Commentary: Atascadero’s strategic vision: Personal impressions

attended the recent two-day strategic planning session for the Atascadero City Council and staff. Here are some impressions. Mainly, I was hopeful. There seemed a genuine feeling of respect between Councilmembers, Mayor and staff, and the (sparse) public audience; a welcome contrast to previous years where ideological and personality clashes roiled the waters.

In future sessions, though, I hope much more citizen involvement is encouraged and the coming sessions more widely publicized. An advance survey requesting citizen’s ideas on the three or four most important goals for the City would be useful.

A dominant theme was the City’s very limited budget and consequently, how stretched the City’s dedicated and competent staff is. I hadn’t appreciated that the City’s revenue per capita is only half that of our northern neighbor and even less compared with our larger southern neighbor. Thus, every additional City task must take this into account, but we should make more use of the retiree volunteer talent in Atascadero.

Thus, much discussion centered on fiscal sustainability and the need to increase revenue. A key component of these goals is downtown revitalization and the Council seems committed to this.  Making optimum use of the Del Rio retail center and furthering the development of that vacant property will require effort and imagination.

A shift has occurred in staff and Council thinking from exclusive focus on retail sales as revenue enhancers toward recognizing the need for higher paying and Atascadero-based “head of household” jobs. With these will come more disposable income, more of which will be spent locally. This provides incentives to developers for more shopping, eating and entertainment opportunities.

Given the strong trend toward computer-based local office or home-based jobs, I strongly support expansion of the Chamber’s Bridgeworks Initiative. A strong corollary should be better broadband internet connectivity throughout the city, especially a spine along El Camino Real between downtown and Del Rio, making Atascadero a “hub” for such activity.

Other goals were discussed along with these primarily economic ones.  The vexing question of the homeless population came up and we all agree there is no simple fix. But it must be addressed as it adversely affects the effort at downtown revitalization. I understand the City is not equipped to lead on this issue, but they should play an active role in enabling co-operation among the non-profits involved.

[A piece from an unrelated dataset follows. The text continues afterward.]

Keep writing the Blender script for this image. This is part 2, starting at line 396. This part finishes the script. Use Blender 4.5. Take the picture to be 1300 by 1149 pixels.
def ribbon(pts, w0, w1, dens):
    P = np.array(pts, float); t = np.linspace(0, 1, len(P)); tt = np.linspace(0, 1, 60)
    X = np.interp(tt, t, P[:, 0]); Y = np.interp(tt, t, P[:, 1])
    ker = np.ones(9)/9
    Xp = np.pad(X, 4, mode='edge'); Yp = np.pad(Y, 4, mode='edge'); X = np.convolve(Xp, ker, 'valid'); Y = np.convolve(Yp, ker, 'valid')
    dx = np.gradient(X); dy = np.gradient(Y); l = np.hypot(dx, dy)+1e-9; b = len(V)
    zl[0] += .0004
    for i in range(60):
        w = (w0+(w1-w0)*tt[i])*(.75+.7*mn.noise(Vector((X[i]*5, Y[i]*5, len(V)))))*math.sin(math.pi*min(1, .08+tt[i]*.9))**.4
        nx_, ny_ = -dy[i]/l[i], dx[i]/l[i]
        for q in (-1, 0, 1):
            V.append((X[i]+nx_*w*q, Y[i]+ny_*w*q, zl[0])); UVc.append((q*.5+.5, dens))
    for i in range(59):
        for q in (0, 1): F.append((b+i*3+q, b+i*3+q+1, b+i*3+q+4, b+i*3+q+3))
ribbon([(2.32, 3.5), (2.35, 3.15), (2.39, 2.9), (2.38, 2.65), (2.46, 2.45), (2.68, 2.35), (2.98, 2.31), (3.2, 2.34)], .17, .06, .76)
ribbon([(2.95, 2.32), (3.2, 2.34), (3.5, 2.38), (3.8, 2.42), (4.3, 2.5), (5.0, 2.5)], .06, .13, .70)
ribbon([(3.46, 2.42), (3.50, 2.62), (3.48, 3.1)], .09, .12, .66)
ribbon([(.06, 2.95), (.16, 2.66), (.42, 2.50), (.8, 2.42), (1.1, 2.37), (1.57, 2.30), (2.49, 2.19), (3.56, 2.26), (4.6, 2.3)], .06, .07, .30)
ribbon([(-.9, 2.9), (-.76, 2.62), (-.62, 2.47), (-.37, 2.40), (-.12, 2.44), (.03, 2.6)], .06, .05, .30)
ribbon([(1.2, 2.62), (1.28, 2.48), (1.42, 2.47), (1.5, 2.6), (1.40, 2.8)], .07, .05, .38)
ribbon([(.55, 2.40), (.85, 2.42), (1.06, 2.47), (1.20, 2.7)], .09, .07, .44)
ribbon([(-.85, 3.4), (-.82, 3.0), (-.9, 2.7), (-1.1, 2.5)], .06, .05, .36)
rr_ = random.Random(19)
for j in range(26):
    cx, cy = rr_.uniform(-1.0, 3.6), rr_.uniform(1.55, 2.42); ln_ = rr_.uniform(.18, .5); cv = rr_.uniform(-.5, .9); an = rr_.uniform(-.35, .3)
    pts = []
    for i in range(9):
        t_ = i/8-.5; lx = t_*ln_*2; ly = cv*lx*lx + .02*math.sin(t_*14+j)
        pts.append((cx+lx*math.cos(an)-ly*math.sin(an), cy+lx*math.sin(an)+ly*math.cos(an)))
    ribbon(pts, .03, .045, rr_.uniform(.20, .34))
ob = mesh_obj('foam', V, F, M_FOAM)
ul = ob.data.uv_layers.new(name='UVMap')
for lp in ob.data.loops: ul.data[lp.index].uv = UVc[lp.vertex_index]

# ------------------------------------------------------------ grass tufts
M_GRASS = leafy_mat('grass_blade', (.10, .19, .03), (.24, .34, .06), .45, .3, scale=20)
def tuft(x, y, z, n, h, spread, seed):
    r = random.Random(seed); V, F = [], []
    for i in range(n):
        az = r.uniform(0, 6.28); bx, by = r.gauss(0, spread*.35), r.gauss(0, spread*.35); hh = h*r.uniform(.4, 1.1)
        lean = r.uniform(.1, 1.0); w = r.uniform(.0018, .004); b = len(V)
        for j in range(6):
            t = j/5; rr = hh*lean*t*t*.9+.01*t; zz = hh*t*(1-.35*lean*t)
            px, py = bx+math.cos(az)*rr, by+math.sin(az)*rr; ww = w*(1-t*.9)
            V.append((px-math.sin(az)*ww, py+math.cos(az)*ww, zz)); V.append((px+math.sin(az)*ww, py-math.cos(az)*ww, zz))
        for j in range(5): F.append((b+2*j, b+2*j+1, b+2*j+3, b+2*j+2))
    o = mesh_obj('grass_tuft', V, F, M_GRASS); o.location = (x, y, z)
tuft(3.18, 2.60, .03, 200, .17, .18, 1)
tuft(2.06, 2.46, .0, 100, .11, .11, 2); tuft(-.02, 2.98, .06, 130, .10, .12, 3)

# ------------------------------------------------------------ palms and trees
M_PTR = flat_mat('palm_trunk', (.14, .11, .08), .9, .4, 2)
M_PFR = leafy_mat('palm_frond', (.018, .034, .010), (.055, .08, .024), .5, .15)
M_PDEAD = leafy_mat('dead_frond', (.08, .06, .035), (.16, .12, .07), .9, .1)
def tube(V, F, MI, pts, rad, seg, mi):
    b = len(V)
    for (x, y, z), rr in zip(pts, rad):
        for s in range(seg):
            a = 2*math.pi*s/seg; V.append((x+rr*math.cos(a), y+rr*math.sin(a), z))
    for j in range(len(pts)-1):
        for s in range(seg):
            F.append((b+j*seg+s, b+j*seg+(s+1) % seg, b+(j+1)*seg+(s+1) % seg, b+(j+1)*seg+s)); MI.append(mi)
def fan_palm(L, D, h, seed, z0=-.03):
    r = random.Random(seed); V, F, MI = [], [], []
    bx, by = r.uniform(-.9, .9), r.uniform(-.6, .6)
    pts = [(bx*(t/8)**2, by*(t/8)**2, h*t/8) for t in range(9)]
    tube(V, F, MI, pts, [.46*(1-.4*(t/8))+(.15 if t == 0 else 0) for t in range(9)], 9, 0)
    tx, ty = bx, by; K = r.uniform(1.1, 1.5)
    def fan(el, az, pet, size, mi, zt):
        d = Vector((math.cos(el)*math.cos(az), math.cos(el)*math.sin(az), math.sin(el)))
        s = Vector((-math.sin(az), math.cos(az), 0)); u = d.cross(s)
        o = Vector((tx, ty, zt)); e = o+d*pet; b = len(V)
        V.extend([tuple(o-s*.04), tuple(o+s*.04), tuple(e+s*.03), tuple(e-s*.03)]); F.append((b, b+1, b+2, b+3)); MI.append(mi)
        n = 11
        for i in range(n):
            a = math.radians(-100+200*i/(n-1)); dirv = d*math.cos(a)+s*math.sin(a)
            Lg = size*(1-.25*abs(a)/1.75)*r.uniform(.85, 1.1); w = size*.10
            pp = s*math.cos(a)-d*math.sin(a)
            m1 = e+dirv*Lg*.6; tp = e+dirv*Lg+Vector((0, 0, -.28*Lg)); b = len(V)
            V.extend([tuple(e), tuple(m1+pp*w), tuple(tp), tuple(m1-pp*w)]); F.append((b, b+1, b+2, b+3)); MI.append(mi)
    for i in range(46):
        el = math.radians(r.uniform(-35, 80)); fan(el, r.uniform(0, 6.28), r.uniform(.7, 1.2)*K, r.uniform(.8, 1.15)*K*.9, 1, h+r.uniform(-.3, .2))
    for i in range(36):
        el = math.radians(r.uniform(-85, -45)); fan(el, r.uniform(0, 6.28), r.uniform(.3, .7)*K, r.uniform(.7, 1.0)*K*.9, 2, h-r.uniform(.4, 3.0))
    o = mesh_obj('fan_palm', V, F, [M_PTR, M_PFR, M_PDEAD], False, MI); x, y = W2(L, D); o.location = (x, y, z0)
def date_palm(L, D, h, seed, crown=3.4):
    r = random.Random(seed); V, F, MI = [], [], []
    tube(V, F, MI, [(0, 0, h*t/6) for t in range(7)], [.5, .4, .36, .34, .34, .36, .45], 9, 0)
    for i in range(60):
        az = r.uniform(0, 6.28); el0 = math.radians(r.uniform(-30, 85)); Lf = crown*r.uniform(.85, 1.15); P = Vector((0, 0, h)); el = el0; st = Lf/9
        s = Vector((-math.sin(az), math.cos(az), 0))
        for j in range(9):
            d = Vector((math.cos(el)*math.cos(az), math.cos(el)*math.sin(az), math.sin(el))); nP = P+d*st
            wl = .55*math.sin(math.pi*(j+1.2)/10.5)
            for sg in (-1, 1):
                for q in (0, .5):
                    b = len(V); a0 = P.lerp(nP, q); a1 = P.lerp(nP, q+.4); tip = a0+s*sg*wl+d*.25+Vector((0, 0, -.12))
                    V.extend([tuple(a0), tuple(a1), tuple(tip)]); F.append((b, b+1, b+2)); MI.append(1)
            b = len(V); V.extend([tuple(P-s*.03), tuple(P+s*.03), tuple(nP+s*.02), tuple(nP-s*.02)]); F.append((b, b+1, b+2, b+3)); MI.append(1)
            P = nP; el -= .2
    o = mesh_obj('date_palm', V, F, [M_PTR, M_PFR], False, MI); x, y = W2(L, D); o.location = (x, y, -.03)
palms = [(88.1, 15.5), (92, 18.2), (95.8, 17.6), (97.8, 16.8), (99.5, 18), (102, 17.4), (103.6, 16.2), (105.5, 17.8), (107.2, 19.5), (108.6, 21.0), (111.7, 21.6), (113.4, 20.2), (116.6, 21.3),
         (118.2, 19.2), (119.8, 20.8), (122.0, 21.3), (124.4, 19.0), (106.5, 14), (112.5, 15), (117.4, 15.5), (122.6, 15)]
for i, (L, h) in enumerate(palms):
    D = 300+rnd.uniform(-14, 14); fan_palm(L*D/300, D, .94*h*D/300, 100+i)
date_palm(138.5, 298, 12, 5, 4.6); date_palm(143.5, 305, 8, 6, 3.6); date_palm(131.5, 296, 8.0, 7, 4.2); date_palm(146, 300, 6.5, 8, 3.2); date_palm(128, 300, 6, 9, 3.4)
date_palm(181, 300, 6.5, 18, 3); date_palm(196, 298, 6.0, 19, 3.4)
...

The task force on homelessness created by the Mayor and led by two Council members is an important first step.

In addition to two priority statements that deal with economics a third will “Ensure Comprehensive Safety Readiness and Risk Mitigation.”  These three will be presented to the Council for formal adoption. This third one reflects a recognition that changing weather patterns increase the risk of wildfire. We were informed that the Fire Department continues to improve readiness, but for a severe conflagration, we must realistically consider that portions of Atascadero may be overwhelmed, as we have tragically seen throughout the state. So, portions of our population may need to evacuate. As I urged in a previous column, local networks should be set up to monitor and assist those with limited mobility and alternate evacuation routes and ‘safe areas’ should be predefined. And, the public must be made aware of these plans. There was discussion of ways of overcoming public apathy regarding such preparedness. For example, declaring an “emergency preparedness week” in cooperation with the AUSD.

Less attention was paid to environmental issues than I would have liked. These include energy efficiency and sustainability practices, the former saving money for city and citizens alike and the latter appealing to the environmentally conscious young entrepreneurs considering locating here. A lot of time was spent wordsmithing on “decision criteria” and the ship of state almost ran aground on “sustainable” but was rescued by substituting “stewards resources.”

Another trend is the state-mandated increase in electric vehicles, so I’m glad more charging stations are being installed in the city. We should take advantage of Atascadero’s strategic halfway point between LA and San Francisco, inducing through traffic to stop and charge — and eat and shop, providing attractive places to do so.

I thought the most useful aspect of these sessions was the “breakout” groups where more detailed discussions of solutions took place. I would very much like to see these develop into Saturday half-day workshops focused on individual topics, perhaps with guest speakers. But held in more spacious venues and where it is easier to hear speakers. Perhaps churches or the Pavilion could be used.

I started on a hopeful note and will end on two additional ones: There was a lot of good-natured banter and I was delighted to see that “humor” is an accepted Council norm. And, most hopefully of all, the Mayor did not threaten to shut down City government if the Council declined to fund a wall around the Sunken Gardens.